Il est intéressant de lire l’article que l’Express consacre
cette semaine au duel Bayrou-Borloo qui se prépare.
Au-delà du titre racoleur bien dans la veine du magazine
depuis qu’il est dirigé par son directeur actuel, «Comment Bayrou va manger
Borloo» et la volonté de faire le buzz en affirmant le contraire de ce que
disent tous les observateurs, il montre que le président du Mouvement
démocrate, comme nous l’affirmions ici, n’a absolument pas abdiqué ses
ambitions personnelles et évidemment présidentielles, même s’il semble au fond
du trou pour le moment.
En bon élève de la réunion de la famille centriste, il
multiplie d’ailleurs les déclarations lénifiantes sur celle-ci comme récemment
dans une interview au Parisien où il estime que «Les obstacles les plus importants
entre les différentes familles centristes ont presque disparu: pour ceux qui
avaient les yeux fixés sur l’UMP, l’idée d’un parti unique de la droite et du
centre s’est dissipée. Sous la pression de l’extrême droite, le climat, de ce
côté, est plutôt à l’explosion. Du côté du pouvoir socialiste, c’est la
glaciation: on refuse les réformes nécessaires et on oublie les engagements de
changement politique. L’attente est forte d’une réponse politique originale et
qui donne espoir».
Et il est même prêt, jure-t-il à presque se sacrifier pour
refonder la maison centriste: «C’est pour cela que nous, au centre, avons
décidé de mettre les rivalités personnelles et le bal des ego au second plan».
Plus, à apparaître comme un opportuniste: «Peu importe.
Vient un moment où il faut savoir finir la guerre de Cent Ans.

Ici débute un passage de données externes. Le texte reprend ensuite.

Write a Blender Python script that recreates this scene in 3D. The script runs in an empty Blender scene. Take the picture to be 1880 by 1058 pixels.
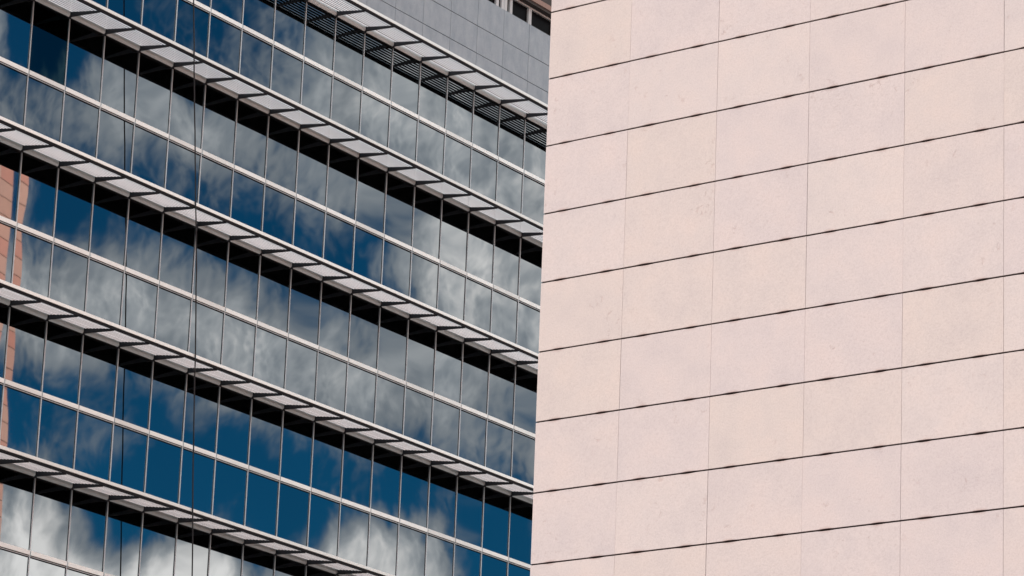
import bpy, math, random
from mathutils import Vector, Matrix

scene = bpy.context.scene
COL = scene.collection
random.seed(11)

# ------------------------------------------------------------------ camera
PITCH, ROLL = 0.2752980781, 0.0397425031
FOCAL_PX = 6739.5926                      # in pixels of a 1880 px wide picture
EYE = 1.6
cam = bpy.data.cameras.new('camera')
cam.sensor_width = 36.0
cam.lens = FOCAL_PX / 1880.0 * 36.0
cam.clip_start, cam.clip_end = 0.5, 3000.0
cam_ob = bpy.data.objects.new('camera', cam)
COL.objects.link(cam_ob)
fw = Vector((0, math.cos(PITCH), math.sin(PITCH)))
up0 = Vector((0, -math.sin(PITCH), math.cos(PITCH)))
rt0 = Vector((1, 0, 0))
c, s = math.cos(ROLL), math.sin(ROLL)
rt, up = c * rt0 + s * up0, -s * rt0 + c * up0
cam_ob.matrix_world = Matrix(((rt.x, up.x, -fw.x, 0), (rt.y, up.y, -fw.y, 0),
                              (rt.z, up.z, -fw.z, EYE), (0, 0, 0, 1)))
scene.camera = cam_ob

# ------------------------------------------------------------------ light
SUN_DIR = Vector((-1.0, 0.10, 0.50)).normalized()     # towards the sun
SUN_ELEV = math.asin(SUN_DIR.z)
SUN_AZ = math.atan2(SUN_DIR.x, SUN_DIR.y)
SUN_POWER = 2.7
SKY_STRENGTH = 0.1
EXPOSURE = 0.71
sun = bpy.data.lights.new('sun', 'SUN')
sun.energy = SUN_POWER
sun.angle = math.radians(0.5)
sun.color = (1.0, 0.955, 0.89)
sun_ob = bpy.data.objects.new('sun', sun)
sun_ob.rotation_euler = (-SUN_DIR).to_track_quat('-Z', 'Y').to_euler()
sun_ob.location = (-60, -20, 90)
COL.objects.link(sun_ob)

vs = scene.view_settings
scene.display_settings.display_device = 'sRGB'
vs.view_transform = 'Standard'
vs.look = 'None'
vs.exposure = EXPOSURE
vs.gamma = 1.0
vs.use_curve_mapping = False

# cloud banks of the sky: direction of the bank, density of the bank
CLOUDS = [(0.9074,0.2498,0.3379,-0.06), (0.9025,0.2653,0.3393,-0.43), (0.8974,0.2807,0.3405,-0.26), (0.8919,0.2962,0.3417,-0.15), (0.8862,0.3116,0.3427,-0.11), (0.8803,0.3270,0.3437,-0.36), (0.9092,0.2597,0.3254,-0.24), (0.9042,0.2752,0.3266,0.05), (0.8934,0.3061,0.3289,-0.19), (0.8875,0.3216,0.3299,0.21), (0.8752,0.3522,0.3317,-0.11), (0.8686,0.3674,0.3324,-0.07), (0.8618,0.3825,0.3331,0.04), (0.9156,0.2543,0.3114,-0.03), (0.9107,0.2699,0.3127,-0.03), (0.9056,0.2854,0.3139,0.03), (0.9001,0.3009,0.3150,-0.09), (0.8945,0.3163,0.3161,-0.18), (0.8885,0.3317,0.3170,-0.16), (0.8823,0.3471,0.3179,0.13), (0.8759,0.3623,0.3187,0.19), (0.8692,0.3775,0.3194,0.06), (0.9171,0.2642,0.2987,-0.14), (0.9120,0.2797,0.2999,-0.03), (0.9012,0.3107,0.3021,0.30), (0.8954,0.3262,0.3031,-0.04), (0.8830,0.3569,0.3048,-0.10), (0.8765,0.3721,0.3055,-0.13), (0.8697,0.3872,0.3062,0.08), (0.9231,0.2587,0.2846,-0.15), (0.9182,0.2743,0.2858,-0.18), (0.9130,0.2898,0.2870,-0.27), (0.9076,0.3053,0.2881,-0.39), (0.9020,0.3208,0.2891,-0.23), (0.8960,0.3362,0.2900,0.06), (0.8834,0.3668,0.2916,0.14), (0.9242,0.2685,0.2717,0.05), (0.9192,0.2840,0.2728,-0.06), (0.9139,0.2996,0.2739,0.28), (0.9084,0.3151,0.2750,-0.12), (0.9026,0.3305,0.2759,-0.13), (0.8965,0.3459,0.2768,-0.32), (0.8902,0.3612,0.2776,-0.15), (0.8836,0.3765,0.2783,0.08), (0.8768,0.3916,0.2790,0.08), (0.9250,0.2784,0.2587,0.13), (0.9198,0.2940,0.2598,-0.10), (0.9144,0.3095,0.2608,-0.02), (0.9088,0.3250,0.2618,0.09), (0.8966,0.3558,0.2635,-0.05), (0.8902,0.3711,0.2643,0.15), (0.8835,0.3863,0.2650,-0.03), (0.9306,0.2725,0.2445,-0.09), (0.9256,0.2881,0.2456,0.11), (0.9203,0.3036,0.2466,-0.11), (0.9148,0.3191,0.2476,0.17), (0.9090,0.3346,0.2485,-0.10), (0.9029,0.3500,0.2494,0.02), (0.8966,0.3653,0.2502,-0.13), (0.9358,0.2668,0.2302,-0.31), (0.9310,0.2824,0.2313,-0.24), (0.9259,0.2980,0.2324,-0.25), (0.9205,0.3135,0.2334,-0.19), (0.9148,0.3290,0.2343,-0.15), (0.9089,0.3444,0.2352,0.17), (0.9027,0.3597,0.2360,0.13), (0.8963,0.3750,0.2368,0.13), (0.8896,0.3902,0.2374,-0.09), (0.9362,0.2764,0.2171,0.05), (0.9312,0.2919,0.2181,0.16), (0.9260,0.3075,0.2191,-0.05), (0.9205,0.3230,0.2201,-0.11), (0.9147,0.3384,0.2210,-0.15), (0.9086,0.3538,0.2218,-0.30), (0.9023,0.3691,0.2226,-0.34), (0.8890,0.3995,0.2239,-0.07), (0.9411,0.2706,0.2028,0.10), (0.9362,0.2861,0.2039,-0.20), (0.9311,0.3017,0.2049,-0.75), (0.9258,0.3172,0.2058,-0.07), (0.9201,0.3326,0.2067,-0.28), (0.9142,0.3480,0.2076,-0.24), (0.9080,0.3634,0.2084,0.14), (0.9016,0.3786,0.2091,-0.11), (0.8949,0.3938,0.2098,-0.31), (0.9411,0.2800,0.1896,0.36), (0.9361,0.2955,0.1906,0.27), (0.9309,0.3110,0.1916,0.48), (0.9254,0.3265,0.1925,0.31), (0.9196,0.3419,0.1933,-0.17), (0.9136,0.3573,0.1941,0.23), (0.9073,0.3726,0.1949,0.08), (0.9008,0.3878,0.1956,0.03), (0.8940,0.4029,0.1962,-0.36)]
CLOUD_RADIUS = 200 / 6740


def node(nt, kind, **kw):
    n = nt.nodes.new(kind)
    for k, v in kw.items():
        setattr(n, k, v)
    return n


def math_node(nt, op, a, b=None, cc=None, clamp=False):
    n = node(nt, 'ShaderNodeMath', operation=op, use_clamp=clamp)
    for i, v in enumerate((a, b, cc)):
        if v is None:
            continue
        if isinstance(v, (int, float)):
            n.inputs[i].default_value = v
        else:
            nt.links.new(v, n.inputs[i])
    return n.outputs[0]


def vec_node(nt, op, a, b):
    n = node(nt, 'ShaderNodeVectorMath', operation=op)
    for i, v in enumerate((a, b)):
        if isinstance(v, (tuple, list, Vector)):
            n.inputs[i].default_value = v
        else:
            nt.links.new(v, n.inputs[i])
    return n


def ramp_node(nt, fac, stops, interp='LINEAR'):
    n = node(nt, 'ShaderNodeValToRGB')
    n.color_ramp.interpolation = interp
    el = n.color_ramp.elements
    while len(el) < len(stops):
        el.new(0.5)
    for e, (p, col) in zip(el, stops):
        e.position = p
        e.color = (*col, 1) if len(col) == 3 else col
    if fac is not None:
        nt.links.new(fac, n.inputs[0])
    return n


def noise_node(nt, vec, scale, detail=4, rough=0.55, dist=0.0):
    n = node(nt, 'ShaderNodeTexNoise')
    n.inputs['Scale'].default_value = scale
    n.inputs['Detail'].default_value = detail
    n.inputs['Roughness'].default_value = rough
    n.inputs['Distortion'].default_value = dist
    if vec is not None:
        nt.links.new(vec, n.inputs['Vector'])
    return n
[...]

Quand on a un
pays à reconstruire, il faut faire passer les histoires de personnes et de
tendances au second plan».
Evidemment, ces déclarations «officielles» n’engagent que
ceux qui y croient.
Tout autre est le discours «officieux» rapporté par l’Express.
On découvre un François Bayrou stratège, «qui en a 'pour dix'», qui croit dur comme
fer qu’il va faire la peau à Borloo et une OPA sur l’espace centriste avec,
entre autre, l’aide d’Hervé Morin, son ancien lieutenant, marginalisé au sein
de l’UDI et, surtout, pire ennemi du président de l’UDI ainsi que de son secrétaire
général, Jean-Christophe Lagarde.
Reste que la bataille pour le leadership peut attendre et c’est
sans doute ce que pensent Borloo et Bayrou.
Aujourd’hui, ils ont besoin l’un de l’autre pour
crédibiliser leurs projets personnels.
Demain, ils auront besoin de s’éliminer l’un, l’autre car,
dans le système politique français dominé par la présidentielle, il ne peut y
avoir, in fine, qu’un chef.
François Bayrou – qui a toujours voulu être celui des
centristes et a montré, jusqu’à sacrifier l’UDF, qu’il était prêt à tout pour le
devenir et le rester – est certainement mieux équipé pour ce rôle qu’un Borloo avec
ses multiples hésitations à prendre des coups et ses renonciations à se présenter
à des élections risquées.
Encore faudra-t-il que le président du Mouvement démocrate
rassure ses anciens amis et qu’il fasse marcher auprès d’eux le réflexe émotionnel
bien connu du vieux chef de retour au bercail (alors que le nouveau chef semble
un peu léger).
Et là, c’est loin d’être gagné même si le jeu politique fonctionne
aussi – et peut-être surtout – par les émotions et les sentiments.